## Supplied material
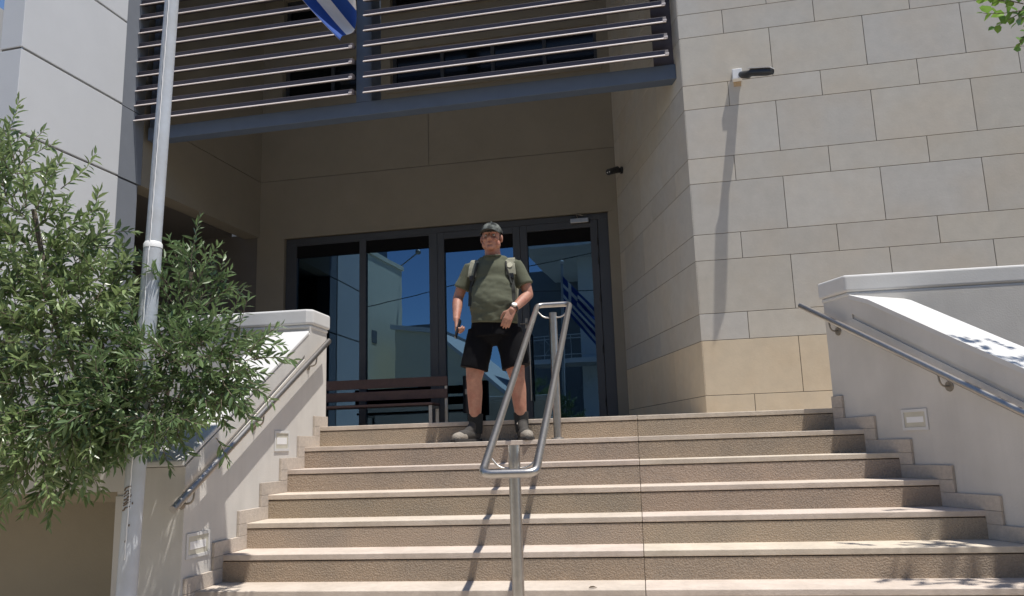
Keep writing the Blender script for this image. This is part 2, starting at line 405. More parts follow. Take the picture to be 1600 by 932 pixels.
bmesh.ops.remove_doubles(bm, verts=bm.verts[:], dist=.0005)
put('sloped_coping', bm, M['cap'], rw)
bm = new_bm(); prism(bm, [(F(.3, -.36, 0).x, YK+.02), (7, YK+.02), (7, 2.9), (F(3.2, -.36, 0).x, 2.9)], .01, 1.35)
put('planter_soil', bm, M['soil'], rw)
sk = skirting(RW, 0, 'stone_skirting', -.0)
sk.parent = rw; sk.matrix_parent_inverse = Matrix.Translation(-rw.location)

# recessed wall lights
def wall_light(Fm, u0, u1, z0, z1, label, slope=0):
    c = Fm.at((u0+u1)/2, 0, (z0+z1)/2)
    e = empty('recessed_light', c, label, 'wall light', 'recessed step lights')
    bm = new_bm(); t = .018
    Fm.box(bm, u0, u1, .001, .008, z0, z0+t); Fm.box(bm, u0, u1, .001, .008, z1-t, z1)
    Fm.box(bm, u0, u0+t, .001, .008, z0+t, z1-t); Fm.box(bm, u1-t, u1, .001, .008, z0+t, z1-t)
    put('frame', bm, M['cap'], e)
    bm = new_bm(); Fm.box(bm, u0+t, u1-t, .0005, .003, z0+t, z1-t); put('lamp_glass', bm, M['lampglass'], e)
    bm = new_bm(); Fm.box(bm, u0+t+.02, u1-t-.02, .0031, .0045, z0+t+.03, z1-t-.03); put('reflector', bm, M['white'], e)
wall_light(LF, 6.4-5.69, 6.4-5.45, 1.575, 1.72, 'rectangular recessed light high on the left stair wall, below the handrail')
wall_light(LF, 6.4-4.61, 6.4-4.36, .985, 1.125, 'rectangular recessed light low on the left stair wall, above water streaks')
wall_light(RW, .70, .925, 1.58, 1.712, 'rectangular recessed light in the right stair wall, only one on that side')

# wall handrails
def wall_rail(pts, discs, label, nrm):
    e = empty('wall_handrail', pts[0], label, 'handrail', 'handrails on the stair walls')
    bm = new_bm(); tube(bm, pts, .0215, 20); put('rail', bm, M['steel'], e, smooth=True).data.polygons
    for (w_, r_) in discs:
        bm = new_bm(); w_ = Vector(w_); r_ = Vector(r_)
        q = Vector((0, 0, 1)).rotation_difference(nrm)
        bmesh.ops.create_cone(bm, cap_ends=True, segments=20, radius1=.033, radius2=.03, depth=.008, matrix=Matrix.Translation(w_+nrm*.005) @ q.to_matrix().to_4x4())
        low = w_+nrm*(r_-w_).dot(nrm)
        tube(bm, fillet([w_+nrm*.006, Vector((low.x, low.y, low.z)), r_], .04), .006, 8)
        put('bracket', bm, M['darksteel'], e)
XR = XL+.07
ry = lambda y: 1.279+(y-4.102)*.544
wall_rail([(XR, 6.28, ry(6.28)), (XR, 4.102, 1.279)], [((XL, y, ry(y)-.09), (XR, y+.01, ry(y)-.018)) for y in (6.02, 5.13, 4.30)],
          'steel handrail on brackets along the left stair wall, partly behind leaves', Vector((1, 0, 0)))
rz = lambda u: 2.569-(u+.214)*.483
rp = lambda u, d, z: RW.at(u, d, z)
wall_rail([rp(-.20, .065, rz(-.20)+.0), rp(3.0, .065, rz(3.0))], [(rp(u, 0, rz(u)-.085), rp(u-.01, .065, rz(u)-.018)) for u in (.141, 1.134, 2.1)],
          'steel handrail on brackets along the right stair wall, upper end free', RW.n)

# central handrail: inclined closed loop on two posts
ch = empty('central_handrail', (-.625, 5, .5), 'brushed steel loop handrail on two posts in the middle of the steps', 'handrail')
zl = lambda y: 1.425+.505*(y-3.75)
cx0, cx1 = -.752, -.498
bm = new_bm(); tube(bm, fillet([(cx0, 3.77, zl(3.77)), (cx1, 3.77, zl(3.77)), (cx1, 6.15, zl(6.15)), (cx0, 6.15, zl(6.15))], .05, True), .0205, 20, closed=True)
put('rail_loop', bm, M['steel'], ch, smooth=True)
for (py, zb, zt) in ((3.95, .481, 1.565), (6.07, 1.601, 2.56)):
    bm = new_bm(); tube(bm, [(-.625, py, zb), (-.625, py, zt)], .0295, 24)
    put('post', bm, M['steel'], ch, smooth=False)
    for o in bm.verts[:] if False else []: pass
    for sx in (cx0, cx1):
        bm = new_bm(); s = 1 if sx > -.625 else -1
        tube(bm, fillet([(-.625+s*.02, py, zl(py)-.075), (-.625+s*.075, py, zl(py)-.07), (sx, py+.01, zl(py)-.01)], .03), .006, 8)
        put('support_rod', bm, M['steel'], ch, smooth=True)
    bm = new_bm(); bmesh.ops.create_cone(bm, cap_ends=True, segments=24, radius1=.05, radius2=.046, depth=.01, matrix=Matrix.Translation((-.625, py, zb+.006)))
    put('base_plate', bm, M['darksteel'], ch)
for o in ch.children:
    if o.name.startswith('post'):
        for p in o.data.polygons: p.use_smooth = len(p.vertices) == 4

# ------------------------------------------------------------------ building
B = empty('public_building', (-2, 10, GROUP_LAND), 'modern public building with pale stone wall, deep shaded entrance and louvre screen above', 'building')
CORNER = (.706, 8.99); BR = (-.17, 12.2); BLc = (-6.25, 12.443); LFR = (-6.683, 7.44)
FW = Fr(CORNER, (CORNER[0]+7, CORNER[1]-7*.0545))
SW = Fr(BR, CORNER)            # splayed reveal, seen obliquely
BW = Fr(BLc, BR)
LWf = Fr(LFR, BLc)
def rows():
    z = .83; tall = False; out = []
    z = 1.13
    seq = [(1.13, 1.73), (1.73, 2.03)]
    z = 2.03; t = True
    while z < 9.8:
        h = .6 if t else .3; seq.append((z, z+h)); z += h; t = not t
    return seq
def stone(Fm, L, name, first, rev=False):
    bm = new_bm(); r = random.Random(11 if rev else 12); g = .0035
    for i, (a, b) in enumerate(rows()):
        tall = b-a > .45
        u = (first[0] if tall else first[1]) % 1.012 - 1.012
        while u < L:
            u0, u1 = max(u, 0), min(u+1.012, L)
            if u1-u0 > .02:
                v = .94+.12*r.random(); w_ = r.random()
                tt = (v, v*(1-.03*w_), v*(1-.09*w_))
                if a < 2.1: tt = (v*1.25, v*1.10, v*.88)
                elif a < 2.3 and False: pass
                e0 = 0 if u0 == 0 else g; e1 = 0 if u1 == L else g
                Fm.box(bm, u0+e0, u1-e1, -.03, 0, a+g, b-g, tt)
            u += 1.012
    o = put(name, bm, M['stone'], B, bevel=.002, seg=1)
    bm = new_bm(); Fm.box(bm, 0 if not rev else .0, L, -.3, -.005, 0, 9.83); put('wall_backing', bm, M['joint'], B)
    return o
stone(FW, 6.9, 'stone_front_wall', (1.017, .512))
Ls = SW.L
stone(SW, Ls, 'stone_side_wall', (Ls-2.02+.0, Ls-1.52), True)

# back wall with openings
bm = new_bm()
zs1, zs2 = 6.175, 5.20
def holes(Fm, bm, u0, u1, z0, z1, hl, d0=-.25, d1=0):
    """wall panel u0..u1 z0..z1 with rectangular holes"""
    us_ = sorted({u0, u1, *[h[0] for h in hl], *[h[1] for h in hl]}); zs_ = sorted({z0, z1, *[h[2] for h in hl], *[h[3] for h in hl]})
    for ua, ub in zip(us_, us_[1:]):
        run = None
        for za, zb in zip(zs_, zs_[1:]):
            um, zm = (ua+ub)/2, (za+zb)/2
            if any(h[0] < um < h[1] and h[2] < zm < h[3] for h in hl):
                if run: Fm.box(bm, ua, ub, d0, d1, *run); run = None
            else: run = (run[0], zb) if run else (za, zb)
        if run: Fm.box(bm, ua, ub, d0, d1, *run)
ub = lambda x: (x-BLc[0])/BW.u.x
LB = BW.L; g = .006
win_u = [(ub(-5.9), ub(-4.12), 7.64, 8.3), (ub(-3.9), ub(-.36), 7.58, 8.33), (ub(-5.9), ub(-4.12), 9.02, 9.6), (ub(-3.9), ub(-.36), 9.04, 9.6)]
entr = (ub(-5.80), ub(-.33), GROUP_LAND-.1, 5.14)
holes(BW, bm, -.05, LB, 1.7, zs1-g, [entr])
holes(BW, bm, -.05, ub(-3.234)-g, zs1+g, 7.4, [])
holes(BW, bm, ub(-3.234)+g, LB, zs1+g, 7.4, [])
holes(BW, bm, -.05, LB, 7.4, 9.83, win_u)
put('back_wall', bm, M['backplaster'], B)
bm = new_bm(); BW.box(bm, 0, LB, -.2, -.012, zs1-g, zs1+g); BW.box(bm, ub(-3.234)-g, ub(-3.234)+g, -.2, -.012, zs1+g, 7.39); put('wall_groove', bm, M['joint'], B)
for (a, b_, z0, z1) in win_u:
    bm = new_bm(); t = .06; mull = [a, b_]
    n = 2 if b_-a < 2.2 else 4
    BW.box(bm, a, b_, -.2, -.13, z0, z0+t); BW.box(bm, a, b_, -.2, -.13, z1-t, z1)
    for i in range(n+1):
        c = a+(b_-a)*i/n; c0 = min(max(c-t/2, a), b_-t); BW.box(bm, c0, c0+t, -.199, -.129, z0+t, z1-t)
    fr = put('window_frame', bm, M['frame'], B)
    bm = new_bm(); BW.box(bm, a+.01, b_-.01, -.18, -.17, z0+.01, z1-.01)
    o = put('window_pane', bm, M['lens'], fr)
    bm = new_bm(); BW.box(bm, a-.06, b_+.06, -.14, .05, z0-.05, z0); put('window_sill', bm, M['backplaster'], fr)
# left splayed wall with corridor opening
ul = lambda y: (y-LFR[1])/LWf.u.y
bm = new_bm(); g = .014
ye = 9.05
for (z0, z1) in ((0, 4.0-g), (4.0+g, 5.18-g), (5.18+g, zs1-g), (zs1+g, 7.35-g), (7.35+g, 9.83)):
    LWf.box(bm, 0, ul(ye), -.3, 0, z0, z1)
put('left_pier', bm, M['pierplaster'], B, bevel=.006)
bm = new_bm()
for (z0, z1) in ((0, 4.0-g), (4.0+g, 5.18-g)): LWf.box(bm, ul(ye)+.003, ul(9.44), -.3, -.02, z0, z1)
put('pier_return', bm, M['greypaint'], B)  # strip of the pier wall with a cast shadow painted on
bm = new_bm(); LWf.box(bm, ul(ye)+.003, ul(9.5), -.3, -.02, 5.18+g, zs1-.006); LWf.box(bm, ul(ye)+.003, ul(9.5), -.3, -.02, zs1+.006, 9.83)
put('pier_return', bm, M['greypaint'], B)  # strip of the pier wall with a cast shadow painted on
bm = new_bm(); LWf.box(bm, ul(9.5), LWf.L, -.3, -.012, 5.19, zs1-.006); LWf.box(bm, ul(9.5), LWf.L, -.3, -.012, zs1+.006, 9.83)
put('side_wall', bm, M['backplaster'], B)
bm = new_bm(); LWf.box(bm, .02, LWf.L, -.29, -.045, .01, 5.15) if False else None
LWf.box(bm, .01, ul(ye), -.28, -.035, .01, 9.8); LWf.box(bm, ul(ye), LWf.L, -.28, -.035, 5.2, 9.8)
put('wall_groove', bm, M['joint'], B)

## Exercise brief
Skip the pictures and restate exactly the lines from the beginning of the listing to the line with "sk.parent = rw;", that line included.

## In response
Keep writing the Blender script for this image. This is part 2, starting at line 405. More parts follow. Take the picture to be 1600 by 932 pixels.
bmesh.ops.remove_doubles(bm, verts=bm.verts[:], dist=.0005)
put('sloped_coping', bm, M['cap'], rw)
bm = new_bm(); prism(bm, [(F(.3, -.36, 0).x, YK+.02), (7, YK+.02), (7, 2.9), (F(3.2, -.36, 0).x, 2.9)], .01, 1.35)
put('planter_soil', bm, M['soil'], rw)
sk = skirting(RW, 0, 'stone_skirting', -.0)
sk.parent = rw; sk.matrix_parent_inverse = Matrix.Translation(-rw.location)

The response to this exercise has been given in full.